Por Francisco Espiridião
O julgamento das ações sobre tamanho e formato da Reserva Indígena Raposa Serra do Sol, na prática, está sacramentado. A área de 1,7 milhão de hectares será mesmo contínua e não se fala mais nisso. Insistir no contrário é chutar cachorro morto.
Há um consenso de que em território tão imenso habitarão apenas 19 mil índios. Se vivessem do extrativismo e da pesca, tamanha extensão de terras seria plenamente justificável. Afinal, o índio desaculturado precisa perambular. É nômade por natureza. Será, porém, esse o caso dos nossos macuxi, taurepang, mayongong etc.?
Tal discrepância é impossível passar despercebida. O que perpassa às mentes é a inevitável comparação: os nada menos de 11 milhões de habitantes da cidade de São Paulo se comprimem em igual extensão territorial. E, como diz a musiquinha, é cada qual no seu quadrado. Fazer o quê...
“Invasores” devidamente defenestrados (os brancos serão banidos ex-officio do interior da reserva), pode-se imaginar o tamanho do vazio que se transformará a região Nordeste do Estado. Vazio, não! Vazios. Vazios que se revelam não de agora. Remontam o início das “desintrusões”. Desde lá o que se vê é vazio de toda sorte. Vazio de idéias, vazio de desenvolvimento, vazio de sentido, vazio...
Em fevereiro de 2003, escrevi um artigo no extinto jornal BrasilNorte, cujo título era “Viveiro de Fantasmas”. Faz parte do meu livro “Até Quando – Estripulias de um governo equivocado” (2004, p.57-58 – com exemplares ainda disponíveis nas livrarias Nobel, Vozes e Megafarma).
Nele, há em evidência, entre outros exemplos de vazios inconcebíveis nessa grande novela chamada demarcação de terras indígenas em Roraima, o caso da antes opulenta fazenda São Jorge, ao largo da rodovia estadual que leva à sede do Município de Uiramutã.
Em tempos áureos, São Jorge chegou a abrigar rebanho de mais de 10 mil cabeças de gado. Só bovino, para não falar de outras espécies. Veio a desapropriação. Os donos receberam simbólica indenização da Funai e retiraram-se. O local passou às mãos dos indígenas. Resultado: depredação total do patrimônio.
Em uma de minhas incursões terrestres ao coração do Município de Uiramutã, em 2001, por força da função de repórter do extinto jornal A Tribuna do Estado de Roraima, tive a oportunidade de constatar quem eram os novos ocupantes da casa-grande (principal da fazenda): cabras, ovelhas e carneiros – sem pastor.

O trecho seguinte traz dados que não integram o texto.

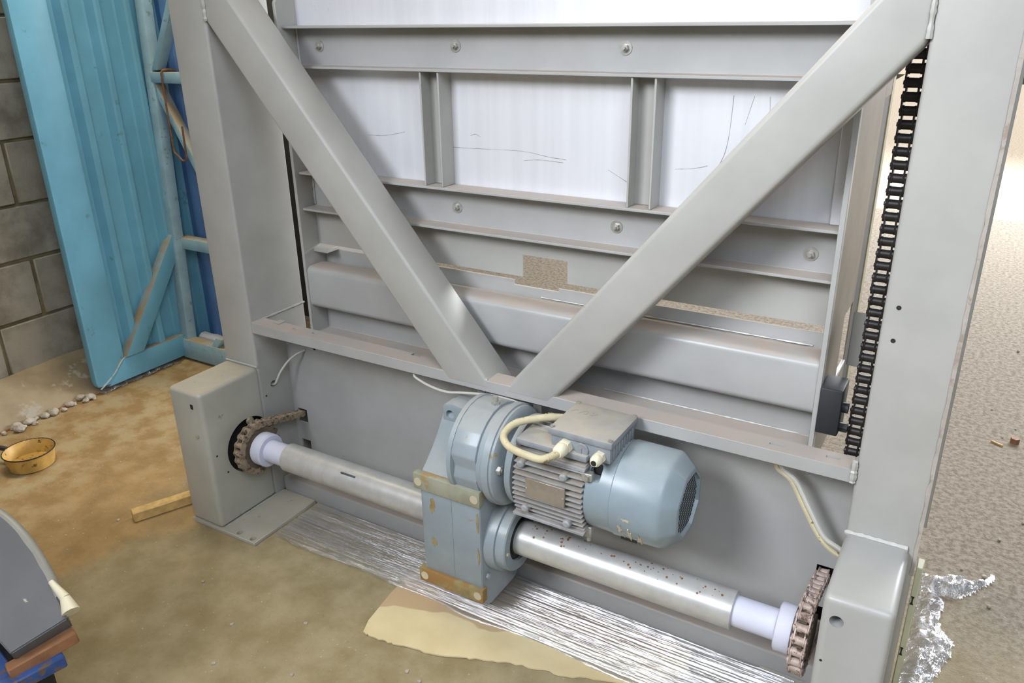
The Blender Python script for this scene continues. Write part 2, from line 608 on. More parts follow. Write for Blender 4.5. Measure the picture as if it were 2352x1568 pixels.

A comunidade do Flexal, com apoio da Prefeitura de Uiramutã, incentivada pela prefeita Florany Mota, chegou a ser importante produtora de feijão jaulão, além de milho e arroz. Outras comunidades, com igual apoio, já conseguem comercializar seus produtos agrícolas nas feiras livres de Boa Vista.
A pergunta que fica, a partir da secessão, é como esses projetos terão continuidade sem o amparo técnico que recebiam até agora. A União terá capacidade de prover tais reclamos? A se considerar o que ora ocorre com as etnias indígenas reclusas do Estado de Mato Grosso, as respostas são tenebrosas.
Voltando à disputa pela terra indígena cá perto de nós, parece tudo resumir-se a uma guerra inglória. Sem sentido. Saímos todos – brancos e índios – esplendidamente derrotados.